Dataset:
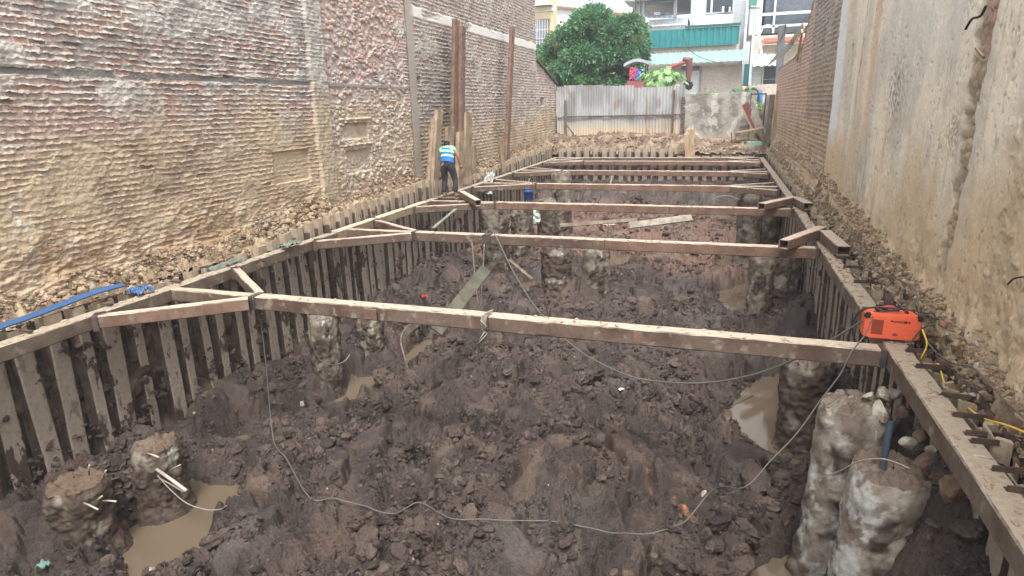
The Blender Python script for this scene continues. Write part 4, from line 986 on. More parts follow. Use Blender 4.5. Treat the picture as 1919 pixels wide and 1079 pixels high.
E_ = [('pel', 'wst'), ('wst', 'chs'), ('chs', 'nkb'), ('nkb', 'nk'), ('nk', 'hd'), ('hd', 'ht'), ('nkb', 'shR'), ('shR', 'elR'), ('elR', 'wrR'), ('nkb', 'shL'), ('shL', 'elL'), ('elL', 'wrL'), ('pel', 'hpR'), ('hpR', 'knR'), ('knR', 'anR'), ('anR', 'ftR'), ('pel', 'hpL'), ('hpL', 'knL'), ('knL', 'anL'), ('anL', 'ftL')]
ex = MB(); hand(ex, J['wrR'][0], (.05, .35, -.9), (1, .1, 0), -1); hand(ex, J['wrL'][0], (.2, .5, -.8), (1, -.2, 0), 1)
for s in (-1, 1): ex.tube([(-.22+s*.078, .49, 1.38), (-.22+s*.088, .485, 1.40), (-.22+s*.08, .49, 1.425)], [.006, .012, .006], 6)
ex.tube([(-.22, .57, 1.39), (-.22, .605, 1.365), (-.22, .58, 1.355)], [.008, .013, .01], 6)          # nose
skin_mesh('body', J, E_, M_skin, wk, 2, ex)
def grow(J, keys, f): return {k: (J[k][0], tuple(x*f for x in J[k][1]) if isinstance(J[k][1], tuple) else J[k][1]*f) for k in keys}
T = grow(J, ['pel', 'hpR', 'knR', 'anR', 'hpL', 'knL', 'anL'], 1.22); T['wst'] = ((-.025, 0, 1.03), (.155, .115)); T['knR'] = (T['knR'][0], .085); T['knL'] = (T['knL'][0], .085); T['anR'] = ((.19, -.03, .11), .07); T['anL'] = ((-.17, 0, .11), .07)
skin_mesh('trousers', T, [e for e in E_ if e[0] in T and e[1] in T], M_jean, wk)
for s in ('R', 'L'):
    a = J['an'+s][0]; f = J['ft'+s][0]; skin_mesh('shoe', dict(a=((a[0], a[1]-.03, .045), .05), b=(((a[0]+f[0])/2, (a[1]+f[1])/2, .045), .052), c=((f[0], f[1]+.02, .035), .042)), [('a', 'b'), ('b', 'c')], M_shoe, wk)
Sh = dict(c=(J['nkb'][0], (.10, .09)), R=((.03, .33, 1.315), .082), R2=((.09, .345, 1.19), .07), L=((-.36, .36, 1.255), .082), L2=((-.38, .415, 1.13), .07), ch=((-.12, .22, 1.23), (.165, .12)))
skin_mesh('shirt', Sh, [('c', 'R'), ('R', 'R2'), ('c', 'L'), ('L', 'L2'), ('c', 'ch')], M_green, wk)
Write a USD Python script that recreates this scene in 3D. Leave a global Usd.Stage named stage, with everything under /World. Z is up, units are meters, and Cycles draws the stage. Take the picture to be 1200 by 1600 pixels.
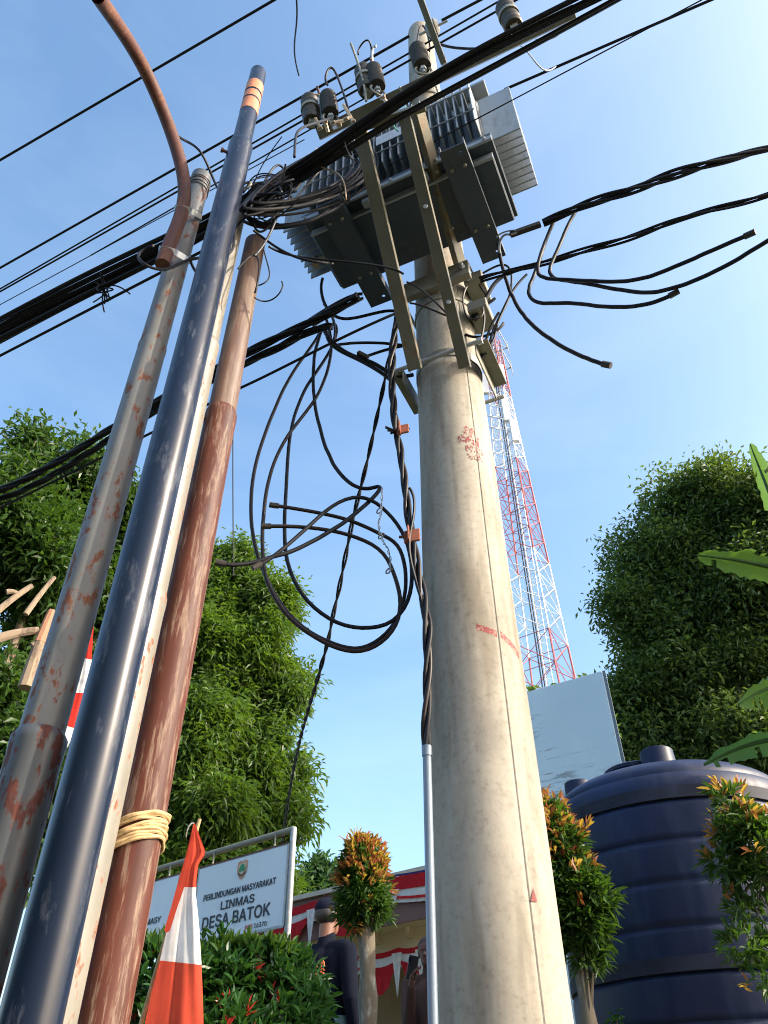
import math, random
import numpy as np, trimesh, manifold3d as m3
from scipy.interpolate import make_interp_spline
import shapely.geometry as sg
from shapely import affinity
import usdkit, meshkit
from pxr import Usd, UsdGeom, UsdLux, UsdShade, Gf, Sdf, Vt

stage = Usd.Stage.CreateInMemory()
UsdGeom.SetStageUpAxis(stage, UsdGeom.Tokens.z)
UsdGeom.SetStageMetersPerUnit(stage, 1.0)
UsdGeom.Xform.Define(stage, '/World')
UsdGeom.Scope.Define(stage, '/World/Looks')

# ------------------------------------------------------------------ camera
F = 1200.0
CAM = np.array([0, 0, 1.5])
_up = np.array([575 - 600, 650 + 800, -F], float); _up /= np.linalg.norm(_up)
_fw = np.array([0, 0, -1.0]) - _up * np.dot([0, 0, -1.0], _up); _fw /= np.linalg.norm(_fw)
R = np.array([np.cross(_fw, _up), _fw, _up])
EXPOSURE = 1.5
cam = UsdGeom.Camera.Define(stage, '/World/camera')
cam.CreateFocalLengthAttr(36.0); cam.CreateHorizontalApertureAttr(36.0); cam.CreateVerticalApertureAttr(48.0)
cam.CreateClippingRangeAttr(Gf.Vec2f(0.05, 2000)); cam.CreateExposureAttr(EXPOSURE)
M = np.eye(4); M[0, :3], M[1, :3], M[2, :3], M[3, :3] = R[:, 0], R[:, 1], R[:, 2], CAM
cam.AddTransformOp().Set(Gf.Matrix4d(M.tolist()))

# ------------------------------------------------------------------ sky and sun
SUN_AZ, SUN_EL = math.radians(-13), math.radians(32)       # azimuth from +x towards +y
S = np.array([math.cos(SUN_EL) * math.cos(SUN_AZ), math.cos(SUN_EL) * math.sin(SUN_AZ), math.sin(SUN_EL)])
usdkit.material(stage, '/World/Looks/sky_look', {
    'sky': ('sky_texture', {'sky_type': 'single_scattering', 'sun_disc': False, 'sun_elevation': SUN_EL, 'sun_rotation': math.atan2(S[0], S[1]), 'air_density': 1.0, 'aerosol_density': 3.6, 'ozone_density': 1.6}),
    'h': ('hsv', {'hue': 0.492, 'saturation': 1.12, 'value': 1.0, 'fac': 1.0}), 'tc': ('texture_coordinate', {}), 'cm': ('mapping', {'scale': (1.6, 1.6, 5.0), 'location': (0.3, 1.7, 0.4)}), 'cn': ('noise_texture', {'scale': 1.5, 'detail': 6.0, 'roughness': 0.55, 'distortion': 0.4}),
    'cr': ('map_range', {'from_min': 0.44, 'from_max': 0.80, 'to_min': 0.0, 'to_max': 0.06, 'clamp': True}), 'cx': ('mix_color', {'blend_type': 'mix', 'b': (5.6, 5.9, 6.2)}),
    'bg': ('background_shader', {'strength': 0.15})}, [('sky.color', 'h.color'), ('tc.generated', 'cm.vector'), ('cm.vector', 'cn.vector'), ('cn.fac', 'cr.value'), ('cr.result', 'cx.fac'), ('h.color', 'cx.a'), ('cx.result', 'bg.color')], surface='bg.background')
dome = UsdLux.DomeLight.Define(stage, '/World/sky')
UsdShade.MaterialBindingAPI.Apply(dome.GetPrim()).Bind(UsdShade.Material.Get(stage, '/World/Looks/sky_look'))
dome.GetPrim().SetCustomDataByKey('kind', 'structure')
sun = UsdLux.DistantLight.Define(stage, '/World/sun')
sun.CreateIntensityAttr(0.6); sun.CreateAngleAttr(0.53); sun.CreateColorAttr(Gf.Vec3f(1.0, 0.88, 0.69)); sun.CreateNormalizeAttr(True)
_x = np.cross([0, 0, 1.0], S); _x /= np.linalg.norm(_x); _y = np.cross(S, _x)
M = np.eye(4); M[0, :3], M[1, :3], M[2, :3] = _x, _y, S
sun.AddTransformOp().Set(Gf.Matrix4d(M.tolist()))

# ------------------------------------------------------------------ helpers: places
def ray(px, py): return R @ np.array([px - 600, 800 - py, -F])
def at(px, py, H):
    d = ray(px, py); return CAM + d * H / math.hypot(d[0], d[1])
def atZ(px, py, Z):
    d = ray(px, py); return CAM + d * (Z - CAM[2]) / d[2]
def nrm(v): v = np.asarray(v, float); return v / np.linalg.norm(v)
ZUP = np.array([0, 0, 1.0])
TERR = 1.2                                                  # level of the garden above the road

# ------------------------------------------------------------------ helpers: prims
used = {}
def numbered(path):
    k = used.get(path, -1) + 1; used[path] = k
    return path if k == 0 else '%s_%03d' % (path, k)
class Thing:
    def __init__(s, prim, path, base): s.prim, s.path, s.base = prim, path, np.asarray(base, float)
def tag(prim, label=None, cat=None, group=None, kind=None):
    for k, v in (('label', label), ('category', cat), ('group', group), ('kind', kind)):
        if v: prim.SetCustomDataByKey(k, v)
def thing(name, label, cat, base=(0, 0, 0), group=None, kind=None):
    p = numbered('/World/' + name)
    x = UsdGeom.Xform.Define(stage, p); x.AddTranslateOp().Set(Gf.Vec3d(*map(float, base)))
    tag(x.GetPrim(), label, cat, group, kind)
    return Thing(x.GetPrim(), p, base)
def shifted(mesh, base):
    v, f, n = meshkit.arrays(mesh, False)
    return trimesh.Trimesh(v - base, f, process=False)
def part(parent, name, mesh, mat, smooth=30, label=None, kind=None):
    p = numbered(parent.path + '/' + name)
    g = usdkit.mesh(stage, p, shifted(mesh, parent.base), mat, smooth=smooth)
    if parent.path.count('/') == 3: pass
    tag(g.GetPrim(), label, None, None, kind)
    return Thing(g.GetPrim(), p, parent.base)
def solo(name, label, cat, mesh, mat, smooth=30, group=None, kind=None):
    v, f, n = meshkit.arrays(mesh, False)
    base = np.array([v[:, 0].mean(), v[:, 1].mean(), v[:, 2].min()])
    p = numbered('/World/' + name)
    g = usdkit.mesh(stage, p, trimesh.Trimesh(v - base, f, process=False), mat, smooth=smooth)
    UsdGeom.Xformable(g).AddTranslateOp().Set(Gf.Vec3d(*map(float, base)))
    tag(g.GetPrim(), label, cat, group, kind)
    return Thing(g.GetPrim(), p, base)
def struct(name, mesh, mat, smooth=False):
    p = numbered('/World/' + name); g = usdkit.mesh(stage, p, mesh, mat, smooth=smooth); tag(g.GetPrim(), None, None, None, 'structure')
    return Thing(g.GetPrim(), p, (0, 0, 0))
cat_ = trimesh.util.concatenate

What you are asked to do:
Go to the line containing "Write a USD" and copy exactly from there through the line containing "UsdGeom.Scope.Define(stage, '/World/Looks')", both included, and nothing more. Pictures are excluded.

The result:
Write a USD Python script that recreates this scene in 3D. Leave a global Usd.Stage named stage, with everything under /World. Z is up, units are meters, and Cycles draws the stage. Take the picture to be 1200 by 1600 pixels.
import math, random
import numpy as np, trimesh, manifold3d as m3
from scipy.interpolate import make_interp_spline
import shapely.geometry as sg
from shapely import affinity
import usdkit, meshkit
from pxr import Usd, UsdGeom, UsdLux, UsdShade, Gf, Sdf, Vt

stage = Usd.Stage.CreateInMemory()
UsdGeom.SetStageUpAxis(stage, UsdGeom.Tokens.z)
UsdGeom.SetStageMetersPerUnit(stage, 1.0)
UsdGeom.Xform.Define(stage, '/World')
UsdGeom.Scope.Define(stage, '/World/Looks')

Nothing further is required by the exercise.